Com jornais assim não vamos longe e quem perde são os leitores e os eleitores em tempo de eleições. Para não se dizer que estamos apenas a escrever generalidades, vamos descer ao concreto e dar exemplos de um município.

Esse município é Famalicão e espelha bem o que dissemos. Existem, na sede do concelho, três semanários e um mensário impressos (em Agosto estão de férias) e um jornal apenas digital. Todos têm uma característica comum: não têm jornalistas com tempo disponível para vir para a rua e dar aos leitores uma informação mais detalhada do que acontece de relevante no concelho.

Damos alguns de muitos exemplos. Aprovou-se durante o mandato que agora termina a instalação numa parte do concelho Outiz/Calendário/Vilarinho das Cambas de uma central fotovoltaica de produção de energia electrica, cobrindo uma área de cerca de 80 hectares e acolhendo mais de 100.000 (cem mil) painéis solares no meio do maior segredo. Foi apenas quando se começaram a derrubar árvores (sobreiros inclusive) na concretização da instalação que este assunto foi trazido para os jornais e debatido. Já era tarde. Um jornalismo atento não teria permitido este segredo e daria informação que ainda hoje não temos.

Outro exemplo. A Câmara aprovou e deu até grande relevo no seu boletim de propaganda (o denominado “boletim municipal”) e num bom vídeo na net - que vale a pena ver - a um projecto ambiental do maior interesse que ficou conhecido como a “Paisagem Protegida das Pateiras do Ave” na extensa freguesia de Fradelos. Ao que parece, interesses económicos bem fortes opuseram-se e tiveram êxito. O projecto foi abandonado durante o presente mandato e depois de várias peripécias instala-se naquele local um estranho Pavilhão Multiusos cuja história detalhada está por fazer. Os jornais locais não trataram devidamente este assunto.

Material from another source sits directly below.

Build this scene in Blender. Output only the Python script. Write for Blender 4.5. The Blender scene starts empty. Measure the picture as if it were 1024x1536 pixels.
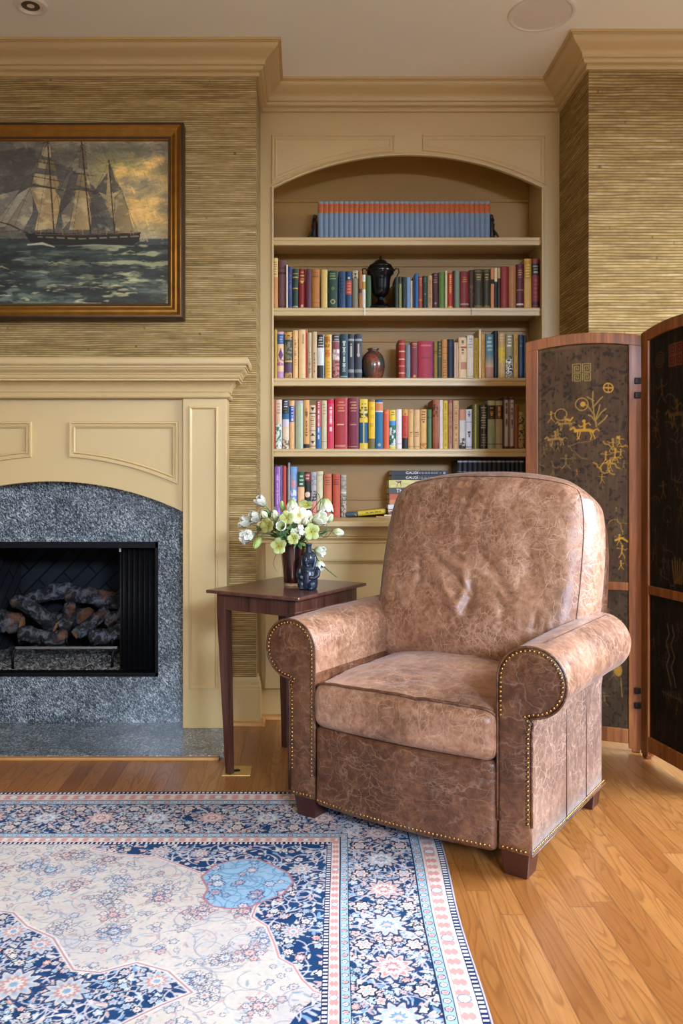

Outros exemplos poderiam ser dados, tais como o “Ecoparque de Esmeriz”, a recentíssima ampliação de uma indústria de produtos químicos perigosos em Landim, a aprovação da instalação no centro da cidade de estabelecimentos do Lidl e do Continente ( prejudicando a habitação) e outros.

Também tinha o maior interesse que a imprensa local nos desse informação neste tempo eleitoral da grave crise que assola o PSD e também, em boa parte, o PS em Famalicão . Mas como é isso possível se não há jornalistas com tempo disponível?

Devemos concluir que a imprensa local/regional não faz falta? De nenhum modo. Faz falta, mesmo assim, até porque dá, desde logo, informação provinda de associações e instituições locais, mas não nos devemos contentar com o seu estado actual. Importa que tenha meios para bem exercer o seu papel. Tema para outro artigo e para questionar o sempre falado apoio do Estado à imprensa regional que tão preciso é.